The links between human psychology and religion run deep within every civilization in history (Smith, 2015a, 2015b, 2018).

If you would like to emphasize one particular source from one sentence, even though multiple sources were used in that sentence, you will start the parenthetical citation with that source. Follow it with a semicolon and a phrase such as “see also,” then continue with the less critical sources.

Here’s an example:

The links between human psychology and religion run deep within every civilization in history (Smith, 2015; see also Holiday, 2017; Smith, 2018).

Finally, if multiple sources are cited within the text of the sentence using narrative citations, they may come in any order. Just do whatever sounds the best to your ear!

Here’s an example:

Smith (2015) and Holiday (2017) both noted that the links between human psychology and religion run deep within every civilization in history.

Citing Specific Parts of a Source in APA Format

If you want to cite a specific part of a source, follow the Author-Date Citation System, then add a comma and follow up with the particular part of the source you want to emphasize.

Here are some examples:

(Smith, 2015, p. 22)

(Smith, 2015, Table 1)

(Smith, 2015, Part III)

(Smith, 2015, Slide 7)

(Smith, 2015, pp. 19–25)

(Smith, 2015, paras. 5–6)

(Smith, 2015, Chapter 10)

Citing Sources with Unknown or Anonymous Authors in APA

If a source has no author, you can replace the author’s name with the source title in the in-text citation.
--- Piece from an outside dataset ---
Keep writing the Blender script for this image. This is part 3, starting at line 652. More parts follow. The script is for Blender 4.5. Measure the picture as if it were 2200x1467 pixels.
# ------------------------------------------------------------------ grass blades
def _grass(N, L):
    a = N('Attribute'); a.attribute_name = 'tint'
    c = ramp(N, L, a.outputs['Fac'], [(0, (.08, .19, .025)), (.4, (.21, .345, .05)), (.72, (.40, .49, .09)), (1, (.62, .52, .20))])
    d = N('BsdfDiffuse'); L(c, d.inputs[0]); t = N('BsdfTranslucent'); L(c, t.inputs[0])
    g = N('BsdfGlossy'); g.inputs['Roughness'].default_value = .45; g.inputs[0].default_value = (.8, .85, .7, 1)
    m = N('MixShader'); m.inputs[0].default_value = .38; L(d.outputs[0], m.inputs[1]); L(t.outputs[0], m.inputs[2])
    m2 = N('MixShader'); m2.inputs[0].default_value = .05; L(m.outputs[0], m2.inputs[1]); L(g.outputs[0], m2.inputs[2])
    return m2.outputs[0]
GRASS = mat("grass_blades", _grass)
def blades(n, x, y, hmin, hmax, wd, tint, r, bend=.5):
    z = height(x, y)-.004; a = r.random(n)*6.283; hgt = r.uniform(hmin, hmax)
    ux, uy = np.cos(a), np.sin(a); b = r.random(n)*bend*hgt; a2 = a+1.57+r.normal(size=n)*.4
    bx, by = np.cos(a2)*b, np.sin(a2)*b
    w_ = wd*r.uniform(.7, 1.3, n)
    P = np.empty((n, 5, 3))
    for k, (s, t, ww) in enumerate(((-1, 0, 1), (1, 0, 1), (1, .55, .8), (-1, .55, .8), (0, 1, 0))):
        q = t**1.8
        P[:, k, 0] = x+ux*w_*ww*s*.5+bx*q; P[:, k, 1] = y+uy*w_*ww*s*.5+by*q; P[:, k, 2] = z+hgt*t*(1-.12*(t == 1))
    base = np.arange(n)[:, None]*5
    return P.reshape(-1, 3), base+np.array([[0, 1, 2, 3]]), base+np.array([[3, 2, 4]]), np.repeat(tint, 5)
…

If the title is italicized in the reference list, it needs to be italicized in the in-text citation as well. If it is not italicized in the reference list, it needs to be enclosed in double quotations within the in-text citation.

Here’s an example:

The links between human psychology and religion run deep within every civilization in history (“Psychology in the Context of Religion,” 2015).

If an anonymous author writes the source—and that author is marked explicitly as anonymous, you can simply replace the author’s name with “Anonymous.”

Here’s an example:

The links between human psychology and religion run deep within every civilization in history (Anonymous, 2015).

Citing Sources with More Than One Author in APA Style

If you’re using a source with just one or two authors, each author’s name should appear in every in-text citation. Include an ampersand between each author’s name.

Here’s an example:

The links between human psychology and religion run deep within every civilization in history (Smith & Holiday, 2015).

However, if you’re using a source with three or more authors, you should only include the first author’s name, followed by “et al.”

Here’s an example:

The links between human psychology and religion run deep within every civilization in history (Smith et al., 2015).

If you have multiple sources with authors of the same surname, you can include the author’s first initial(s) before their last name in the in-text citation.

Here’s an example:

The links between human psychology and religion run deep within every civilization in history (C. Smith, 2015). Still, there are several key differences between the specific civilizations we are studying (A. L. Smith, 2015).

Summary

Do in-text citations in APA format seem a bit simpler now? We hope so! There are many particular details to pay attention to, but hopefully, this guide helps you out. Take your time and good luck with your APA style essay!